Not just a colour, 'blue please, no the lighter blue ones, that's it stonewash' or 'i think ill have the dark blue ones please' or 'blue please'. Surely thats all the colours jeans come in? Oh how wrong I was. A smorgasbord or hues and tints; red, orange, yellow, black, purple, "sorry sir, blue's out of stock"
Well if that wasn't enough there were styles to consider; straight cut fine, boot cut no problem, loose fit not a problem, skinny, cargo, elasticated ankles, three quarter lengths..... wait! Hold it; elasticated ankles?
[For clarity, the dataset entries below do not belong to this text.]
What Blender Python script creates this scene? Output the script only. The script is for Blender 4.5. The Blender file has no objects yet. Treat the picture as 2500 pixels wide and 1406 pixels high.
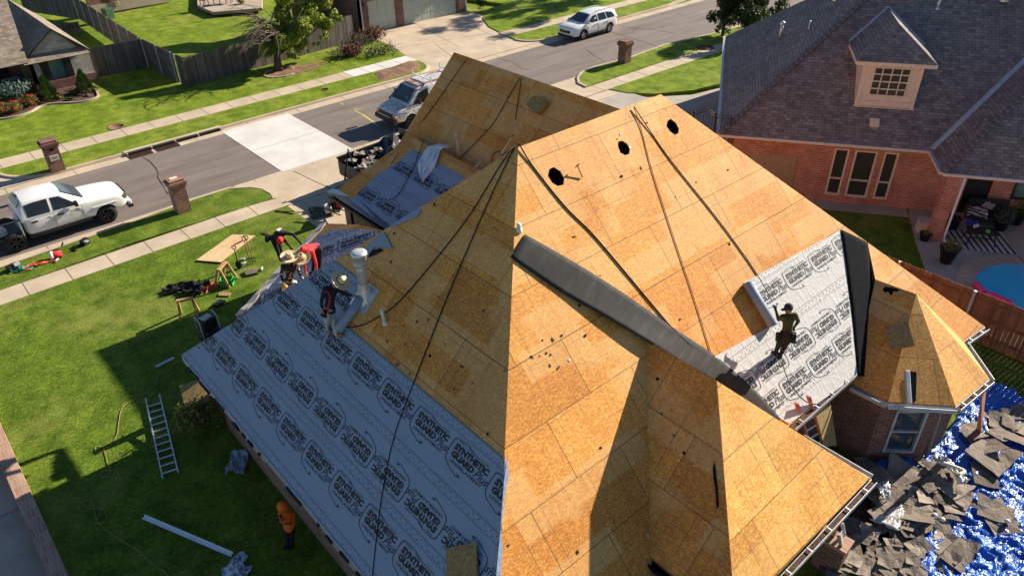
import bpy, bmesh, math, random
from mathutils import Vector as V3, Matrix
from mathutils.geometry import tessellate_polygon
random.seed(7)
R = math.radians
C = bpy.context.scene.collection
sc = bpy.context.scene

# ---------------------------------------------------------------- camera, sky, sun, exposure
CAM_Z, YAW, PIT, ROLL, FPX = 15.5, R(49.0704), R(33.7104), R(-1.0672), 1830.79
_f = V3((math.cos(PIT)*math.cos(YAW), math.cos(PIT)*math.sin(YAW), -math.sin(PIT)))
_r0 = V3((math.sin(YAW), -math.cos(YAW), 0)); _u0 = _r0.cross(_f)
_r = _r0*math.cos(ROLL)+_u0*math.sin(ROLL); _u = -_r0*math.sin(ROLL)+_u0*math.cos(ROLL)
cd = bpy.data.cameras.new('camera'); cam = bpy.data.objects.new('camera', cd); C.objects.link(cam)
cd.sensor_width = 36; cd.sensor_fit = 'HORIZONTAL'; cd.lens = FPX/2500*36; cd.clip_end = 2000
M = Matrix((_r, _u, -_f)).transposed().to_4x4(); M.translation = V3((0, 0, CAM_Z)); cam.matrix_world = M
sc.camera = cam
SUN_EL, SUN_AZ = 25.6, -4.5          # azimuth measured from +x (along the street) towards +y
w = bpy.data.worlds.new('World'); sc.world = w; w.use_nodes = True
nt = w.node_tree; bg = nt.nodes['Background']; sky = nt.nodes.new('ShaderNodeTexSky'); sky.sky_type = 'NISHITA'
sky.sun_disc = False; sky.sun_elevation = R(SUN_EL); sky.sun_rotation = R(90-SUN_AZ)
sky.altitude = 300; sky.air_density = 0.85; sky.dust_density = 0.05; sky.ozone_density = 2.6
nt.links.new(sky.outputs[0], bg.inputs[0]); bg.inputs[1].default_value = 0.054
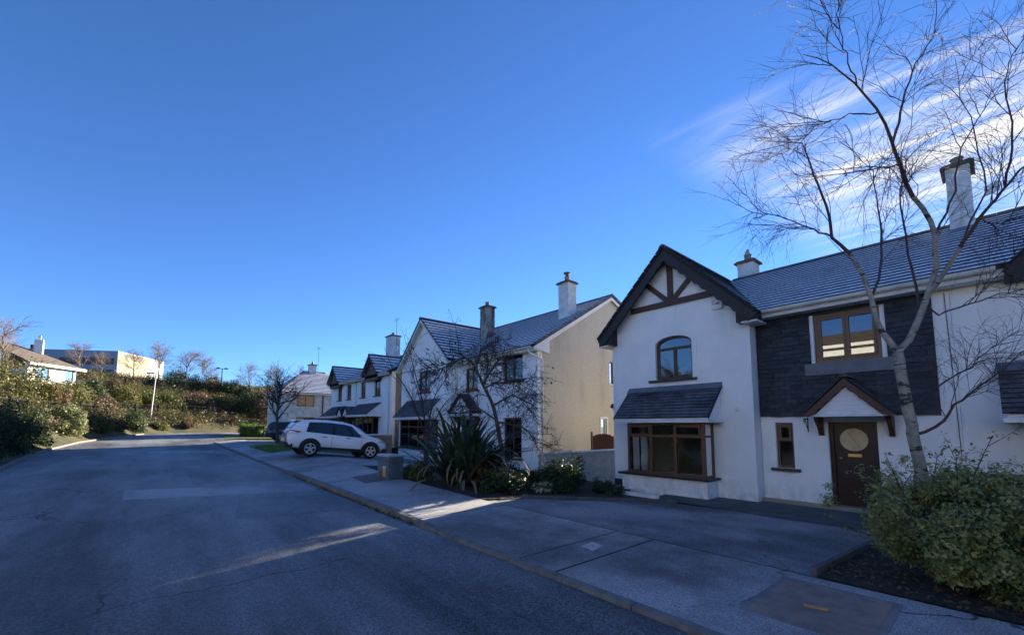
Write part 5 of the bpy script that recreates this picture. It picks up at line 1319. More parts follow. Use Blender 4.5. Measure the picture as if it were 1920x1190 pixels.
for k_ in ('trunk', 'A', 'B', 'D'):
    p = resample(LIMB[k_], 24); p[1:-1] += rng.normal(size=(22, 3)) * .006
    rr = np.linspace(RAD[k_][0], RAD[k_][1], 24)
    if k_ == 'trunk':
        rr[:4] *= [1.25, 1.12, 1.05, 1.0]; v, q = tubes(p[None], rr[None], 12); np_mesh('trunk', v, q, M['birch'], bt, smooth=True)
    else:
        c_ = {'A': 11, 'B': 9, 'D': 7}[k_]
        v, q = tubes(p[None, :c_ + 1], rr[None, :c_ + 1], 10); np_mesh('limb', v, q, M['birch'], bt, smooth=True)
        v, q = tubes(p[None, c_:], rr[None, c_:], 7); np_mesh('limb', v, q, M['birch_twig'], bt, smooth=True)
for k_ in LIMB:
    if k_ in ('trunk', 'A', 'B', 'D'): continue
    p = resample(LIMB[k_], 14); p[1:-1] += rng.normal(size=(12, 3)) * .012
    v, q = tubes(p[None], np.linspace(RAD[k_][0], RAD[k_][1], 14)[None], 6); np_mesh('limb', v, q, M['birch_twig' if RAD[k_][0] < .028 else 'birch'], bt, smooth=True)
limbs = np.stack([resample(LIMB[k_][2:] if k_ in ('A', 'B') else LIMB[k_], 16) for k_ in LIMB if k_ != 'trunk'])
per = 9
S, D, tt = spawn(rng, limbs, per, .22, .75); D[:, 2] += .25
low = S[:, 2] < 3.3
L = rng.uniform(.4, 1.05, len(S)) * np.where(low, .75, 1.0); P1 = curves(rng, S, D, L, 8, .11, (0, 0, -.05))
S, D, tt = spawn(rng, P1, 7, .12, .7); L = rng.uniform(.22, .75, len(S)); P2 = curves(rng, S, D, L, 7, .10, (0, 0, -.14))
S, D, tt = spawn(rng, P2, 3, .1, .6); L = rng.uniform(.12, .45, len(S)); P3 = curves(rng, S, D, L, 5, .10, (0, 0, -.2))
v, q = tubes(P1, taper(len(P1), 8, .0062, .0024), 4); tag(np_mesh('branches', v, q, M['birch_twig'], bt), kind='stuff')
v, q = join([tubes(P2, taper(len(P2), 7, .0032, .0015), 3), tubes(P3, taper(len(P3), 5, .0019, .0010), 3)]); tag(np_mesh('twigs', v, q, M['birch_twig'], bt), kind='stuff')

# ================================================================== olive green shrub at the foot of the birch
fs = thing('shrub', 'large olive green shrub at the right, below the birch', 'shrub', (6.9, .35, -.02))
rng = np.random.default_rng(5)
cl = []
for i in range(130):
    d = rng.normal(size=3); d /= np.linalg.norm(d); r = rng.uniform(.6, 1.0)
    c = np.array([6.85, .25, .62]) + d * r * np.array([1.0, .95, .62]); c[2] = max(c[2], .12 if rng.random() < .7 else .02)
    cl.append([*c, rng.uniform(.10, .22)])
for i in range(30): cl.append([8.1 + rng.normal() * .35, .5 + rng.normal() * .45, .75 + rng.normal() * .2, rng.uniform(.08, .16)])
v, q = leaf_quads(rng, cl, 56000, .032, up=.5, aspect=.62); v[:, 2] = np.maximum(v[:, 2], -.02)
np_mesh('foliage', v, q, M['leaf_fore'], fs)
core = [[6.85, .25, .5, .55], [7.3, .3, .5, .5], [6.5, .25, .45, .45]]
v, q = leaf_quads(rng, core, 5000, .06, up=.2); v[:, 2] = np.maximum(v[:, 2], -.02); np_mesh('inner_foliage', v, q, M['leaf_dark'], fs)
S = np.tile([6.9, .35, -.05], (26, 1)) + rng.normal(size=(26, 3)) * [.15, .15, 0]
D = rng.normal(size=(26, 3)) * [.7, .6, .2] + [0.1, .1, .9]
P = curves(rng, S, D, rng.uniform(1.1, 2.0, 26), 9, .12, (0, 0, -.03))
S2, D2, _ = spawn(rng, P, 4, .5, .6); P2 = curves(rng, S2, D2, rng.uniform(.2, .5, len(S2)), 5, .12)
v, q = join([tubes(P, taper(26, 9, .010, .003), 4), tubes(P2, taper(len(P2), 5, .004, .0015), 3)]); np_mesh('stems', v, q, M['twig_dark'], fs)
tips = np.concatenate([P2[:, 2:].reshape(-1, 3), P[:, 6:].reshape(-1, 3)])
v, q = leaf_quads(rng, np.c_[tips, np.full(len(tips), .045)], 3200, .030, up=.5, aspect=.6); np_mesh('foliage', v, q, M['leaf_fore'], fs)
v, q = leaf_quads(rng, cl, 9000, .030, up=.6, aspect=.6); v[:, 2] = np.maximum(v[:, 2], -.02); np_mesh('pale_foliage', v, q, M['leaf_pale'], fs)
# fallen leaf litter in the bed
n = 2600; px_ = rng.uniform(5.84, 10.3, n); py_ = rng.uniform(-.8, 1.42, n)
cl = np.c_[px_, py_, [gz(a, b) + .04 for a, b in zip(px_, py_)], np.full(n, .012)]
v, q = leaf_quads(rng, cl, n, .05, up=2.0, spread=.2); tag(np_mesh('leaf_litter', v, q, M['leaf_brown']), 'dead leaves scattered over the dark soil of the beds', 'leaf litter', kind='stuff')
shrub('ground_cover', 'low leafy ground cover at the path edge in the right corner', 'ground cover', 6.35, -.25, .55, .5, .32, 3500, .035, 'leaf_fore', 8, 30, stems=4)

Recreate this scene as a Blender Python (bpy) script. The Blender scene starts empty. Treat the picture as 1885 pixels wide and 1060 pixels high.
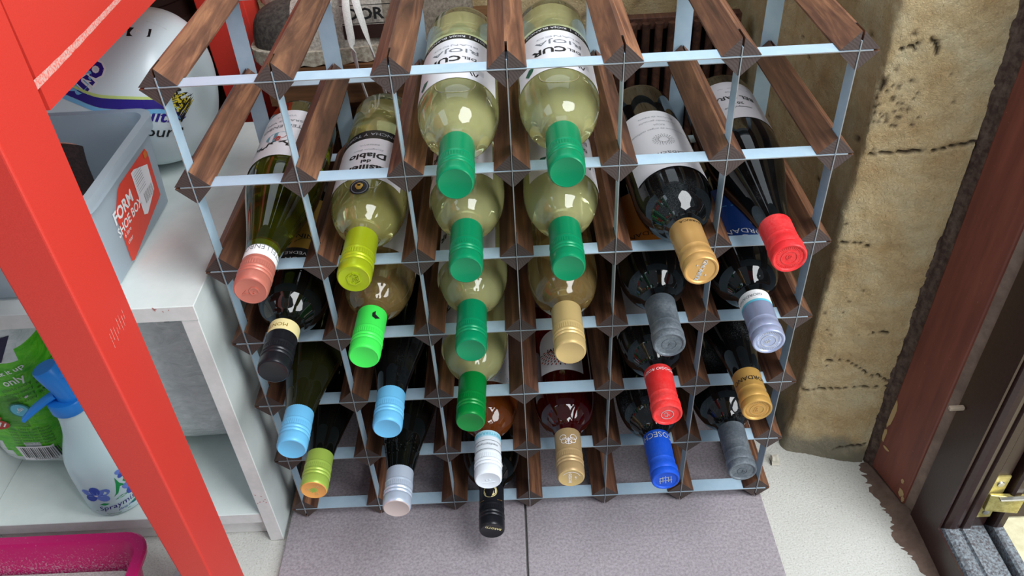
import bpy, bmesh, math, random
from mathutils import Vector, Matrix, noise
random.seed(7)
PI = math.pi
SC = bpy.context.scene
COL = SC.collection

# ------------------------------------------------------------------ camera, world, lights, exposure
cam_data = bpy.data.cameras.new('camera')
cam = bpy.data.objects.new('camera', cam_data)
COL.objects.link(cam)
cam_data.sensor_width = 36.0
cam_data.lens = 1468.12 * 36.0 / 1885.0
cam_data.clip_start = 0.01
_r = Vector((0.99869236, -0.02106419, -0.04658179))
_d = Vector((-0.04946929, -0.62805837, -0.77659222))
_f = Vector((-0.0128978, 0.77788109, -0.62827912))
cam.matrix_world = Matrix(((_r.x, -_d.x, -_f.x, 0.0038), (_r.y, -_d.y, -_f.y, -0.6212), (_r.z, -_d.z, -_f.z, 0.8655), (0, 0, 0, 1)))
SC.camera = cam

world = bpy.data.worlds.new('daylight')
SC.world = world
world.use_nodes = True
world.node_tree.nodes['Background'].inputs[0].default_value = (0.80, 0.90, 1.0, 1)
world.node_tree.nodes['Background'].inputs[1].default_value = 0.30


def area(name, loc, target, sx, sy, power, color):
    d = bpy.data.lights.new(name, 'AREA')
    d.shape = 'RECTANGLE'
    d.size, d.size_y, d.energy, d.color = sx, sy, power, color
    o = bpy.data.objects.new(name, d)
    COL.objects.link(o)
    o.location = loc
    o.rotation_euler = (Vector(target) - Vector(loc)).to_track_quat('-Z', 'Y').to_euler()
    return o


area('roof_window_daylight', (0.72, -0.52, 1.95), (0.0, 0.0, 0.3), 0.95, 0.95, 35, (0.95, 0.98, 1.0))
area('doorway_daylight', (1.22, -1.10, 1.10), (0.0, 0.0, 0.3), 0.8, 0.9, 24, (0.95, 0.98, 1.0))
area('far_window_daylight', (-1.25, -0.22, 1.65), (0.0, 0.0, 0.4), 0.8, 0.8, 6.0, (0.70, 0.86, 1.0))
area('roof_light', (0.0, 1.3, 2.4), (0.0, 0.1, 0.3), 1.8, 1.0, 8, (0.82, 0.92, 1.0))

vs = SC.view_settings
vs.view_transform = 'Standard'
vs.look = 'None'
vs.exposure = 0.0
vs.gamma = 1.0
vs.use_curve_mapping = False
SC.display_settings.display_device = 'sRGB'
SC.cycles.use_denoising = True
SC.cycles.max_bounces = 10
SC.cycles.transmission_bounces = 8
SC.cycles.sample_clamp_indirect = 4.0


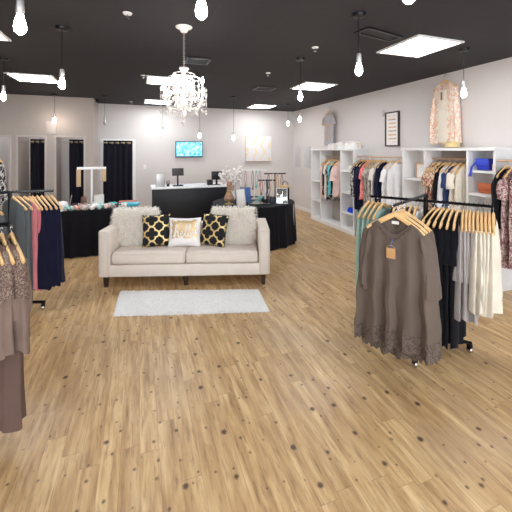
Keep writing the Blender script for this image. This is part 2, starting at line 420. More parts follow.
# ------------------------------------------------------------------ ceiling lights
LABP = {(-1.62, 3.9): 'square ceiling light panel cut off by the left picture edge', (-1.62, 6.3): 'square ceiling light panel above the fitting room curtains at left',
 (.42, 5.8): 'square ceiling light panel directly behind the chandelier, the nearer one', (.42, 8.4): 'square ceiling light panel behind the chandelier closest to back wall',
 (3.0, 2.94): 'largest square ceiling light panel, over the right clothes rack', (3.02, 5.4): 'square ceiling light panel over the tall white shelves, middle of right row',
 (3.1, 8.35): 'small far ceiling light panel in the back right corner', (.6, -.3): 'square ceiling light panel behind the camera', (3.0, .3): 'square ceiling light panel at the front right behind camera', (-1.8, .8): 'square ceiling light panel at the front left behind camera'}
for (x, y), lb in LABP.items():
    t = thing('ceiling_light', lb, 'ceiling light', (x, y, CEIL), 0, 'square ceiling light panels')
    f = MB(); s = .61
    for q in (-1, 1): f.box((q*s/2, 0, -.008), (.03, s+.03, .016)); f.box((0, q*s/2, -.008), (s-.03, .03, .016))
    link('frame', f, M_trim, t); link('diffuser', MB().box((0, 0, -.006), (s-.03, s-.03, .008)), M_panel, t)
for x in (-2.9, -2.2, -1.42):  # unseen glowing panels, added to brighten the fitting room interiors
    t = thing('added_fill_light', 'small light added out of view to brighten the fitting room, %s from the left' % {-2.9: 'first', -2.2: 'second', -1.42: 'third'}[x], 'ceiling light', (x, 8.8, CEIL), 0, 'added fitting room fill lights')
    link('frame', MB().box((0, 0, -.01), (.34, .34, .02), bev=.004), M_trim, t); link('diffuser', MB().box((0, 0, -.022), (.28, .28, .006)), M_panel, t)
# pendants
def pendant(x, y, zb, lb, on=True):
    t = thing('pendant_light', lb, 'pendant light', (x, y, CEIL), 0, 'bare bulb pendant lights')
    link('canopy', MB().lathe([(.001, -.03), (.05, -.026), (.06, -.004), (.06, 0)], n=20), M_black, t)
    L = CEIL-zb
    link('cord', MB().tube([(0, 0, -.02), (0, 0, -L+.15)], .0035, 6), M_black, t)
    link('socket', MB().lathe([(.001, -L+.16), (.018, -L+.155), (.022, -L+.09), (.016, -L+.075)], n=14), M_silver, t)
    link('bulb', MB().lathe([(.014, -L+.085), (.018, -L+.06), (.027, -L+.03), (.031, -L+.005), (.026, -L-.02), (.012, -L-.034), (.001, -L-.037)], n=16), M_bulb if on else M_silver, t)
for a in [(-.705, 3.61, 2.37, 'bare bulb pendant just left of the chandelier beside a light panel'), (1.79, 2.40, 2.43, 'bare bulb pendant hanging over the middle right, left of the big light panel'),
    (3.57, 2.83, 2.40, 'bare bulb pendant glowing in front of the hanging floral kimono'), (-.62, 2.14, 2.42, 'bright bare bulb pendant near the top left corner'),
    (.3, 1.70, 2.46, 'bright bare bulb pendant at the top edge above the chandelier'), (-1.65, 5.07, 2.42, 'bare bulb pendant at the far left edge above the fitting rooms'),
    (1.17, 1.2, 2.46, 'bare bulb pendant at the top edge right of centre'), (-1.7, 8.0, 2.36, 'small distant bulb pendant in front of the small pale wall panel'),
    (-.72, 7.88, 2.33, 'small distant pendant above the black door curtain'), (.48, 7.57, 2.12, 'faint pendant hanging over the left end of the black counter'),
    (1.25, 7.3, 2.05, 'faint pendant hanging beside the television over the counter'), (1.96, 7.05, 2.0, 'faint pendant hanging left of the gold patterned canvas'),
    (1.95, 3.82, 2.42, 'bare bulb pendant below the middle right ceiling panel'), (3.38, 6.65, 2.42, 'upper of two distant pendants near the back right corner'),
    (3.6, 7.74, 2.41, 'farthest small pendant in the back right corner')]:
    pendant(*a, on='above the black door' not in a[3])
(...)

I could not comprehend the shock horror abortion that I had bare witness to. In whose right mind conceived the idea that to elasticate the ankles of jeans a great idea? It's not even practical; drunken friday night/ saturday mornings attempting to remove ones ale sodden clothing half-way up the stairs of the flat share in Shoreditch or Clapham your trousers drop to the floor expecting to walk out of them. Then Suddenly without any preparation you discover that you're shackled at the ankles like a Death Row criminal except they're smelted in Jean fabric.
Purely unpractical and unsafe for drunken youths; who seem to be the only customers for this design flaw. One is also banned from wearing socks by ones own conscience basically because you will look a first rate dick, instead you have to expose the only percent of your body that's hairless to the British weather. Not only that, but if one was to purchase these two-legged monstrosities - and shame on you if you do - one also has to buy shoes that match; those darn espadrilles or Tom's which I'll comment at a later time.
Elasticated Jeans, don't do it, expensive faux par.